Wow. Just wow. What a year for children’s books it has been and indeed for reading and everyone involved in children’s publishing.

 

It all started back in January with the New Year’s Honours list: how wonderful to see so many children’s authors and illustrators given awards. There were MBEs, CBEs galore and even some Dames and Knights in recognition of the outstanding quality of the UK’s publishing for young people.

 

I think the superb media coverage of new kids’ literature has been a credit to everyone involved. The BBC’s fantastic twice-weekly book review show for children is so well made, featuring a really wide range of titles but the real winner for me has been the new series for adults recommending top new kids’ books and enabling busy parents to know what is out there and how good it is.

 

Meanwhile, Channel 4 News, ITV News and the Beeb have been competing with each other for the best coverage of the main children’s book awards in the main TV news slots: Channel 5’s one-hour special on the Carnegie shortlist was a triumph. And well done BBC radio too – we had 4 authors and illustrators on Desert Island Discs and brilliant interviews with publishers, reviewers and editors as well as several children’s writers on Radio 2 and Radio 5. Not a celeb ‘author’ in sight! Local TV and radio stations have been calling me for interviews nearly every week.

 

The newspapers have excelled themselves in 2017 with their reviews and features both in print editions and online. Every national daily now gives good coverage of picture books, kids’ novels and non-fiction, and the Sundays make sure that readers are up to date with the best books around. Elsewhere on the web there has been an explosion of great book review sites, with the best kids’ book bloggers receiving widespread coverage and being featured across social media.

 

It’s been so good to see so many children’s authors given recognition this year in so many ways. People seem to have finally registered that Roald Dahl is dead and that there are other good books beyond Harry Potter (and that comedians are not necessarily the best writers). It was great, for example, to see several writers in the Royal Box at Wimbledon, others on breakfast television and even some featuring in commercials.
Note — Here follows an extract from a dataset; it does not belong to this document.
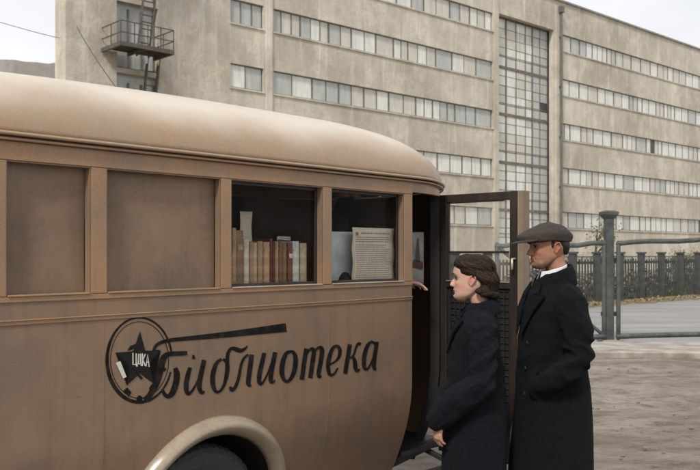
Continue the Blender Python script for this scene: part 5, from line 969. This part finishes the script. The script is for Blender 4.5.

It’s certainly helped push up authors’ once pitifully low average earnings, especially now that publishers’ advances are higher with the massive UK-wide increase in sales.

 

Book festivals have now become the coolest places for young people to be, helped by widespread endorsement and the revival of interest in the power of stories and storytelling. It’s so good to see festivals featuring such a diverse range of voices, authors, illustrators and new talent. The emphasis on giving children and young people enjoyable events of all kinds has meant that families from right across the social spectrum are turning up to be entertained and enthralled by a huge range of authors and book artists.

 

But the best thing about 2017 for me was the Government’s huge investment of resources into the promotion of reading for pleasure both in schools and in society generally. Having finally acknowledged years of research findings that show how reading for enjoyment can enable social mobility, improve educational standards and reduce mental health problems, ministers have ploughed £600m into revamping the nation’s public libraries (and opening 18 new ones), buying books for schools and funding a trained librarian for every school, as well as reinstating fully-resourced SLS services across the nation. The funding of training for teachers to learn about the range of children’s books and to develop strategies for promoting a love of reading has been a huge success, especially as the withdrawal of the testing culture has brought so much new talent into the profession.

 

Putting reading for pleasure at the heart of the revamped curriculum has improved literacy skills beyond all expectations, especially as children across the UK have been massively inspired and enthused to read by the Education Department’s Authors into Schools initiative which pays for two children’s writers/illustrators to visit every school each term. The new Minister for Reading has consulted widely about ways to get books into the hands of poor families and to create wonderfully imaginative incentive schemes for parents to read to and with their children daily. And the thing is, everyone is enjoying it!